Lithium-ion: (beyond NEET syllabus but noteworthy) highest energy density among common rechargeable batteries; used in smartphones and EVs.

Hydrogen-oxygen fuel cell: not a battery (does not store energy) but converts continuously supplied $H_{2}$ and $O_{2}$ to electricity. Only by-product is water. ~70% efficient vs. ~40% for combustion engines. Used in space shuttles (provided both electricity and drinking water from water by-product), forklifts, buses, and experimental vehicles.

Corrosion in Engineering

Corrosion costs global economies billions annually. Critical prevention methods:

• Galvanization: hot-dip zinc coating on iron.
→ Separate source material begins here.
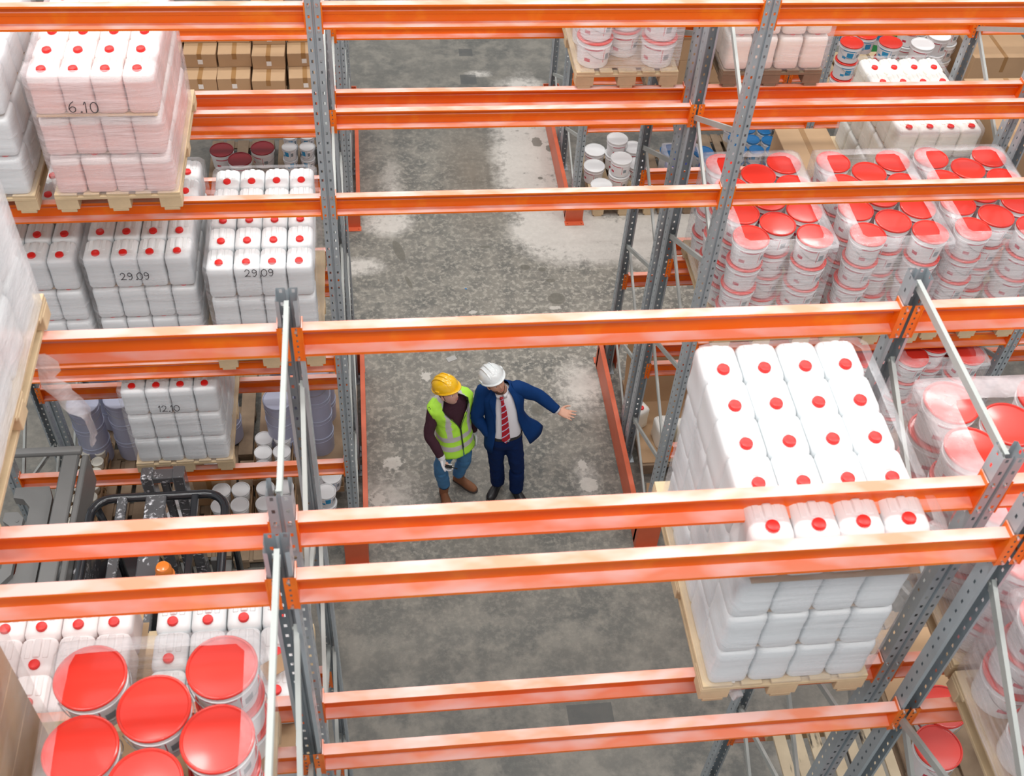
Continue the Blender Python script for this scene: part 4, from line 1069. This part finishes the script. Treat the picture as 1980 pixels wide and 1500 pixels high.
# shirt, collar, tie
bm = bmesh.new(); loftrings(bm, [ring(S(c), r0, f0, a, b, 32, 2.3) for c, a, b in (((1.11, 6.955, .93), .158, .112), ((1.11, 6.955, 1.0), .160, .116), ((1.10, 6.99, 1.15), .155, .118), ((1.085, 7.02, 1.30), .165, .124), ((1.07, 7.04, 1.40), .165, .112), ((1.06, 7.04, 1.46), .10, .09), ((1.05, 7.03, 1.475), .066, .066))], cap1=False)
o = link('shirt', bm_me('shirt', bm, 'shirt', smooth=True), r); folds(o, .014, .06)
bm = bmesh.new(); loftrings(bm, [ring(S(c), r0, f0, a, b, 24, 2, .14, 2*math.pi-.14) for c, a, b in (((1.055, 7.025, 1.455), .074, .080), ((1.045, 7.012, 1.497), .066, .068), ((1.05, 7.02, 1.450), .086, .090))], cap0=False, cap1=False, closed=False)
link('collar', bm_me('collar', bm, 'shirt', smooth=True), r).modifiers.new('s', 'SOLIDIFY').thickness = .002
bm = bmesh.new(); bb = [(1.052, 6.925, 1.475), (1.06, 6.905, 1.44), (1.075, 6.888, 1.36), (1.088, 6.872, 1.24), (1.10, 6.850, 1.10), (1.108, 6.830, .985), (1.110, 6.826, .945)]
wd = [.020, .014, .024, .030, .036, .040, .004]; loftrings(bm, [[S(p)+r0*(-w_1), S(p)+f0*.006, S(p)+r0*w_1, S(p)-f0*.004] for p, w_1 in zip(bb, wd)])
bbox(bm, S((1.052, 6.918, 1.475)), (.036, .026, .036), .008)
link('tie', bm_me('tie', bm, 'tie'), r)['label'] = 'red tie with pale diagonal stripes'
bm = bmesh.new(); loftrings(bm, [ring(S((1.11, 6.955, z)), r0, f0, .166, .120, 28, 2.3) for z in (.955, .99)]); bbox(bm, S((1.115, 6.832, .972)), (.05, .008, .035), .004, mi=1); link('belt', bm_me('belt', bm, ['leather', 'bolt']), r)
# jacket: body shell open at the front + sleeves
sh = []
pr_ = [ # centre, a, b, gap viewer-left(rad), gap viewer-right(rad), flare
 ((1.12, 6.955, .80), .205, .150, .78, 1.02, .155), ((1.115, 6.955, .88), .200, .146, .72, .96, .125), ((1.112, 6.965, .97), .190, .140, .66, .88, .075), ((1.105, 6.985, 1.07), .182, .134, .60, .76, .035),
 ((1.095, 7.005, 1.17), .182, .136, .55, .64, .01), ((1.09, 7.025, 1.27), .190, .140, .50, .54, 0), ((1.08, 7.04, 1.36), .200, .136, .44, .46, 0), ((1.075, 7.05, 1.42), .196, .122, .40, .40, 0), ((1.07, 7.055, 1.465), .155, .100, .42, .42, 0), ((1.06, 7.05, 1.50), .095, .085, .62, .62, 0), ((1.055, 7.045, 1.52), .080, .076, .75, .75, 0)]
for c, a, b, gl, gr, fl_ in pr_:
    rg = ring(S(c), r0, f0, a, b, 48, 2.3, gr, 2*math.pi-gl); n_ = len(rg)
    for i in range(n_):
        q = math.sin(math.pi*min(1, (i+2)/(n_*.52))); rg[i] = rg[i]+r0*fl_*1.15*q+f0*fl_*.15*q+V((0, 0, .9*fl_*q))
    sh.append(rg)
bm = bmesh.new(); loftrings(bm, sh, cap0=False, cap1=False, closed=False)
for A, in ((ARM_L,), (ARM_R,)):
    limb(bm, [S(V(A[0])+(V((1.07, 7.05, 1.43))-V(A[0]))*.35), S(A[0]), S(V(A[0]).lerp(V(A[1]), .5)), S(A[1]), S(V(A[1]).lerp(V(A[2]), .5)), S(V(A[1]).lerp(V(A[2]), .96))], [.070, .078, .070, .062, .056, .047], 18)
o = link('jacket', bm_me('jacket', bm, 'suit', smooth=True), r); sd = o.modifiers.new('s', 'SOLIDIFY'); sd.thickness = .006; folds(o, .016, .09)
o['label'] = 'blue suit jacket worn open'
for s, g_ in ((1, [(q[4], q) for q in pr_]), (-1, [(q[3], q) for q in pr_])):
    bm = bmesh.new(); rr = []
    for gp, q in g_[3:]:
        c, a, b = q[0], q[1], q[2]; wl = {0: .0, 1: .02, 2: .10, 3: .26, 4: .36, 5: .30, 6: .28, 7: .2}.get(pr_.index(q)-3, .2)
        rg = ring(S(c), r0, f0, a+.007, b+.009, 6, 2.3, gp-.02, gp+wl) if s > 0 else ring(S(c), r0, f0, a+.007, b+.009, 6, 2.3, -gp+.02, -gp-wl)
        if s > 0: rg = [p+r0*q[5]*.15+f0*.004 for p in rg]
        rr.append(rg)
    loftrings(bm, rr, cap0=False, cap1=False, closed=False); o = link('lapel', bm_me('lapel', bm, 'suit', smooth=True), r); o.modifiers.new('s', 'SOLIDIFY').thickness = .004
bm = bmesh.new(); d_ = (V(ARM_R[2])-V(ARM_R[1])).normalized(); btube(bm, [S(V(ARM_R[2])-d_*.03), S(V(ARM_R[2])+d_*.012)], .040, 16); link('shirt_cuff', bm_me('shirt_cuff', bm, 'shirt'), r)
trousers(r, B0, (1.11, 6.955, .93), r0, f0, .175, (1.03, 6.96, .84), (1.19, 6.95, .84), (1.052, 6.975, .48), (1.25, 6.93, .48), (1.088, 7.035, .10), (1.265, 6.93, .10), 'suit_tr', .05, (.102, .080, .070, .064))
shoe(r, (1.12, 7.10, 0), (.985, 6.865, 0), B0, 'leather', 'leather', label='black leather shoe'); shoe(r, (1.245, 7.0, 0), (1.345, 6.76, 0), B0, 'leather', 'leather', label='black leather shoe')

# --- the warehouse worker
B1 = (.63, 7.02, 0)
r = empty('person', B1); tag(r, 'person in yellow hard hat, hi-vis vest and jeans, listening beside the suited one', 'person')
S = lambda p: V(p)-V(B1)
r1 = V((.84, .50, 0)).normalized(); f1 = V((.50, -.86, 0)).normalized()
mxh = Matrix.Translation((.562, 6.945, 1.555)) @ rot_to((-.30, .22, .92), (.72, -.64, .24))
hm = Matrix.Translation(-V(B1)) @ mxh
ARM_L = [(.435, 6.965, 1.325), (.385, 6.865, 1.075), (.492, 6.77, .86)]
ARM_R = [(.725, 7.13, 1.325), (.795, 7.12, 1.04), (.832, 7.10, .82)]
bm = bmesh.new()
core(bm, S, (.64, 6.99, .88), (.60, 7.03, 1.17), (.585, 7.035, 1.36), r1, f1, .165, None, None, (.57, 6.985, 1.47), None)
add_head(bm, hm); add_ears(bm, hm)
for A in (ARM_L, ARM_R): limb(bm, [S(A[0]), S(V(A[0]).lerp(V(A[1]), .5)), S(A[1]), S(V(A[1]).lerp(V(A[2]), .4)), S(A[2])], [.05, .046, .038, .036, .026], 12)
add_hand(bm, S((.500, 6.762, .845)), (.28, -.22, -.90), None, (.75, -.2, .25), .4, flip=(.1, -.9, 0), fist=1, hs=.72)
add_hand(bm, S((.834, 7.097, .81)), (.12, -.12, -.95), None, (-.8, -.3, 0), .35, flip=(.1, -.9, 0), hs=.72)
for hp, k_, a_ in (((.56, 6.96, .82), (.50, 6.94, .48), (.54, 6.99, .10)), ((.72, 7.04, .82), (.745, 7.05, .48), (.69, 7.13, .10))):
    limb(bm, [S(hp), S(k_), S(a_)], [.075, .05, .035], 12)
o = link('body', bm_me('body', bm, 'skin_pale'), r); remesh(o, .0055, 2)
face_parts(r, mxh, B1, 'skin_pale')
bm = bmesh.new(); rings = []
for i in range(7):
    zz = -.25+.6*i/6; rr_ = math.sqrt(1-zz*zz); a0, a1 = -.2, math.pi+.2
    rings.append([hm @ (head_pt(rr_*math.cos(a), rr_*math.sin(a), zz)*1.04) for a in [a0+(a1-a0)*k/24 for k in range(25)]])
V_ = [[bm.verts.new(p) for p in q] for q in rings]
for i in range(6):
    for k in range(24): bm.faces.new((V_[i][k], V_[i][k+1], V_[i+1][k+1], V_[i+1][k]))
link('hair', bm_me('hair', bm, 'beard', smooth=True), r)
hard_hat(r, mxh, B1, 'hatY', 'yellow hard hat')
bm = bmesh.new()
loftrings(bm, [ring(S(c), r1, f1, a, b, 32, 2.3) for c, a, b in (((.64, 6.99, .86), .165, .118), ((.62, 7.01, 1.0), .160, .118), ((.60, 7.03, 1.17), .168, .124), ((.59, 7.04, 1.29), .168, .110), ((.585, 7.04, 1.36), .105, .088), ((.575, 7.02, 1.41), .068, .068), ((.572, 7.01, 1.44), .064, .064))])
for A in (ARM_L, ARM_R):
    limb(bm, [S(V(A[0]).lerp(V((.59, 7.04, 1.31)), .35)), S(A[0]), S(V(A[0]).lerp(V(A[1]), .5)), S(A[1]), S(V(A[1]).lerp(V(A[2]), .5)), S(V(A[1]).lerp(V(A[2]), .97))], [.052, .057, .056, .052, .048, .038], 16)
o = link('sweater', bm_me('sweater', bm, 'maroon'), r); remesh(o, .008, 3); folds(o, .010, .07)
# vest with bands
pv = [((.65, 6.985, .745), .190, .142, .015), ((.645, 6.99, .80), .188, .140, .014), ((.64, 6.99, .86), .182, .136, .014), ((.632, 7.0, .92), .180, .136, .014), ((.625, 7.005, .98), .178, .136, .014), ((.62, 7.01, 1.04), .178, .138, .014), ((.61, 7.02, 1.10), .182, .140, .014), ((.603, 7.028, 1.16), .186, .142, .10), ((.60, 7.035, 1.22), .205, .142, .24), ((.595, 7.04, 1.28), .232, .140, .38), ((.59, 7.045, 1.335), .238, .128, .52), ((.588, 7.045, 1.375), .200, .112, .72), ((.585, 7.045, 1.405), .125, .092, .95), ((.582, 7.045, 1.42), .085, .080, 1.15)]
NV = 72; rows_ = []
fine_ = []
for i in range(len(pv)-1):
    for s in range(3):
        t_0 = s/3; a_, b_ = pv[i], pv[i+1]; fine_.append((V(a_[0]).lerp(V(b_[0]), t_0), a_[1]*(1-t_0)+b_[1]*t_0, a_[2]*(1-t_0)+b_[2]*t_0, a_[3]*(1-t_0)+b_[3]*t_0))
fine_.append((V(pv[-1][0]), *pv[-1][1:]))
bm = bmesh.new(); rows_ = [[bm.verts.new(p) for p in ring(S(c), r1, f1, a, b, NV, 2.3, g, 2*math.pi-g)] for c, a, b, g in fine_]
for i in range(len(fine_)-1):
    z = (fine_[i][0].z+fine_[i+1][0].z)/2
    for k in range(NV):
        th = fine_[i][3]+(2*math.pi-2*fine_[i][3])*(k+.5)/NV; al = abs(math.sin(th)); lat = fine_[i][1]*math.copysign(abs(math.sin(th))**(2/2.3), math.sin(th))
        f = bm.faces.new((rows_[i][k], rows_[i][k+1], rows_[i+1][k+1], rows_[i+1][k]))
        if .84 < z < .895 or .965 < z < 1.02: f.material_index = 1
        elif z >= 1.02 and .085 < abs(lat) < .135: f.material_index = 1
        f.smooth = True
o = link('hi_vis_vest', bm_me('hi_vis_vest', bm, ['hiviz', 'reflect', 'trim']), r); o['label'] = 'yellow-green vest with grey reflective bands'
for p in o.data.polygons: p.use_smooth = True
o.modifiers.new('s', 'SOLIDIFY').thickness = .005; folds(o, .016, .06)
bm = bmesh.new()
for sg in (-1, 1):
    pts = [S(ring(c, r1, f1, a+.004, b+.004, 4, 2.3, g*sg, g*sg+.01)[0]) for c, a, b, g in pv[2:]]
    btube(bm, pts, .0035, 6)
    A = ARM_L if sg < 0 else ARM_R
    cc = V(A[0])+(V((.59, 7.04, 1.31))-V(A[0]))*.10; ax = (V((.59, 7.04, 1.31))-V(A[0])).normalized(); u_ = V((0, 0, 1)); v__ = ax.cross(u_).normalized()
    btube(bm, [S(cc+u_*.078*math.cos(a)-V((0, 0, .02))+v__*.075*math.sin(a)) for a in [2*math.pi*k/24 for k in range(24)]], .008, 6, closed=True)
link('piping', bm_me('piping', bm, 'trim'), r)
for nm, w_, dd_, nr, fl_, fi, par in (('glove', (.500, 6.762, .845), (.28, -.22, -.90), (.75, -.2, .25), (.1, -.9, 0), 1, 0), ('glove', (.834, 7.097, .81), (.12, -.12, -.95), (-.8, -.3, 0), (.1, -.9, 0), 0, 0)):
    bm = bmesh.new(); add_hand(bm, S(w_), dd_, None, nr, .37, flip=fl_, hs=1.14, fist=fi); d_ = V(dd_).normalized(); btube(bm, [S(V(w_)-d_*.035), S(V(w_)+d_*.01)], [.036, .034], 14)
    o = link('glove', bm_me('glove', bm, 'glove'), r); remesh(o, .004, 1); o['label'] = 'white work glove'
trousers(r, B1, (.64, 6.99, .86), r1, f1, .170, (.565, 6.955, .78), (.715, 7.04, .78), (.50, 6.94, .46), (.745, 7.05, .47), (.545, 6.985, .15), (.695, 7.125, .15), 'jeans', .05, (.098, .078, .062, .055), 'jeans')
shoe(r, (.53, 7.02, 0), (.575, 6.775, 0), B1, 'boot', 'sole', True, 'brown suede boot'); shoe(r, (.665, 7.165, 0), (.865, 6.99, 0), B1, 'boot', 'sole', True, 'brown suede boot')
bm = bmesh.new(); bbox(bm, (0, 0, 0), (.045, .028, .10), .006, 2); bcyl(bm, (.012, 0, .05), (.012, 0, .13), .005); bcyl(bm, (-.01, 0, .05), (-.01, 0, .062), .007)
o = link('walkie_talkie', bm_me('walkie_talkie', bm, 'rubber'), None, (.548, 6.72, .775), (.9, .7, .3)); tag(o, 'small black handheld radio held in the gloved hand', 'radio')
# drifting bits on the floor
for q, (x, y, w_, h_, z_) in enumerate(((.75, 8.86, .11, .07, 0), (2.66, 6.9, .16, .10, 0), (1.0, 10.0, .025, .015, 0))):
    bm = bmesh.new(); bbox(bm, (0, 0, .002), (w_, h_, .003)); o = link('paper_scrap', bm_me('paper_scrap', bm, ['guardgrey', 'card', 'bluelid'][q]), None, (x, y, .001), (0, 0, q+.4)); tag(o, ['pale paper scrap on the floor behind the two people', 'brown cardboard scrap on the floor beside right frame', 'tiny blue scrap on the open aisle floor'][q], 'scrap')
Zn (E° = −0.76 V) acts as sacrificial anode even when coating is scratched.
• Sacrificial anode / cathodic protection: Mg blocks buried adjacent to iron pipelines — Mg (E° = −2.37 V) oxidizes preferentially, protecting Fe.
• Stainless steel (Fe + 10-18% Cr): Cr forms passive $Cr_{2}O_{3}$ layer.
• Painting and polymer coatings: physical barrier preventing moisture and $O_{2}$ access.
• Alloying with noble metals (Pt, Pd): impractical for bulk iron but used in specialized applications.